The largest pension funds are increasingly choosing not to outsource investment decisions to fund management firms, but are taking them themselves. Ontario Teachers’ Pension Plan, for example, will become the sole owner of one of the world’s largest metal packaging firms, with a $2.5bn spinout from Ardagh, dubbed ‘Trivium’ — a classic private equity move.
The big Canadian funds — PSP Investments, CPPIB, OMERS, Teachers’, CDPQ — have long led the way in investing under their own names, rather than as limited partners in someone else’s fund. But these investments generally come when they are part of buyout consortiums.
Canadian pensioners part-funded last year’s biggest LBO, Refinitiv, and they’re part of chunky bids for Merlin and Inmarsat this year. It’s a natural evolution from consortium member to sole sponsor, as with Teachers and Trivium.
The question for much of the rest of the world ought to be: why should the Canadians have all the fun?

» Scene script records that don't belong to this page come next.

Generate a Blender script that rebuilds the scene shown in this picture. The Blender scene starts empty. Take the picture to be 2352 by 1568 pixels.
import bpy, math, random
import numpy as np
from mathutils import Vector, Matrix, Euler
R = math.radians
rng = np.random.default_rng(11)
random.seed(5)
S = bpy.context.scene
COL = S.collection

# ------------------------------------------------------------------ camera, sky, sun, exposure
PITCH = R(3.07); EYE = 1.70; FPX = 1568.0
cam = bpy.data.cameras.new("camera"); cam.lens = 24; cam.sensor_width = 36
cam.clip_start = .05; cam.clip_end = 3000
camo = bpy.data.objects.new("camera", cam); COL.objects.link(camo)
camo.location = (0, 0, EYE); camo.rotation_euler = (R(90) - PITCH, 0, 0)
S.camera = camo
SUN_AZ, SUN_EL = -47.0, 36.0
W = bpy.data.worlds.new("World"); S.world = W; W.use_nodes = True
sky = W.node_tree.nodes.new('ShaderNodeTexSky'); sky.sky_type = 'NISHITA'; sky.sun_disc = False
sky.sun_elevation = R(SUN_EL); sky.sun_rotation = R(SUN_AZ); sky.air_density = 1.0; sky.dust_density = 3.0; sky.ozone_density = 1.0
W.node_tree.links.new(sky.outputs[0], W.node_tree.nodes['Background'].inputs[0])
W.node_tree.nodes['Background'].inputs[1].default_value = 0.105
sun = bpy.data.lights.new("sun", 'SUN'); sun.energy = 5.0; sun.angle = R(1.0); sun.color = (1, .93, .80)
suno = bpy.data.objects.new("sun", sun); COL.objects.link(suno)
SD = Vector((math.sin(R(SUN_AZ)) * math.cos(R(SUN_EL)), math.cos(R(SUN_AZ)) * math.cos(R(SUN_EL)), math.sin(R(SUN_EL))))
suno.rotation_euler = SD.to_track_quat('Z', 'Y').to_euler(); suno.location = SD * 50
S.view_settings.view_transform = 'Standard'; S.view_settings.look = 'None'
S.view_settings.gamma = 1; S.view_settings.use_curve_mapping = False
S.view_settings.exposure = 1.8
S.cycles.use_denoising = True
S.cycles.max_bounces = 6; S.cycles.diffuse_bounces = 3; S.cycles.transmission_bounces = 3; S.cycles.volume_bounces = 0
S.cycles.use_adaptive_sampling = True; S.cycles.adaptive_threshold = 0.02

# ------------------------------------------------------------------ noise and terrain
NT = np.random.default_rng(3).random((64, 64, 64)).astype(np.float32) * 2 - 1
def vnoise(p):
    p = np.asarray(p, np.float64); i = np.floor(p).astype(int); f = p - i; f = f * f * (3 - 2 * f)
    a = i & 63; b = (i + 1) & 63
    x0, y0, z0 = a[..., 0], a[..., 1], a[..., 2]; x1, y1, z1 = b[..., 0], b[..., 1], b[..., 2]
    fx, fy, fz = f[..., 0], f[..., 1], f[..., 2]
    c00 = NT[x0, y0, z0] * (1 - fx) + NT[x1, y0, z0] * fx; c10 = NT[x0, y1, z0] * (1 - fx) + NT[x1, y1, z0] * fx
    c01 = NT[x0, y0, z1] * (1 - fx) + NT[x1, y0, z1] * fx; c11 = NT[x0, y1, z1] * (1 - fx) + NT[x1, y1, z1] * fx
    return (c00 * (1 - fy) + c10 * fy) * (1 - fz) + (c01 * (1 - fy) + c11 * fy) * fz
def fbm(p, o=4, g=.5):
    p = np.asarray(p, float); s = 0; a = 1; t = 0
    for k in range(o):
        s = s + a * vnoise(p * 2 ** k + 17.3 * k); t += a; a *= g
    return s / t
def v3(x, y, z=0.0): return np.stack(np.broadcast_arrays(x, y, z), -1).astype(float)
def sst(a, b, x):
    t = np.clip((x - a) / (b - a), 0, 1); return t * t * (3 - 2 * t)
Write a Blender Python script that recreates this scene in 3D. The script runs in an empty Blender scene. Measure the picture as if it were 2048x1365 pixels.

If private markets are increasingly where growth and interesting investment opportunities are to be found, there ought to be cheaper, better ways for pension funds to access these than through costly allocations to existing PE shops.
Canadian funds are ahead of the pack, but there are lots of other countries with large, concentrated, professional pension funds. Dutch healthcare fund PGGM is almost the same size, by assets under management, as Ontario Teachers. It buys infrastructure assets and all kinds of alternatives but almost never an entire company.
The jury is still out on whether or not the Canadians can match the performance of the longstanding PE shops but if they can, then there’s surely an opportunity for others too. As private equity booms, the people ought to to benefit.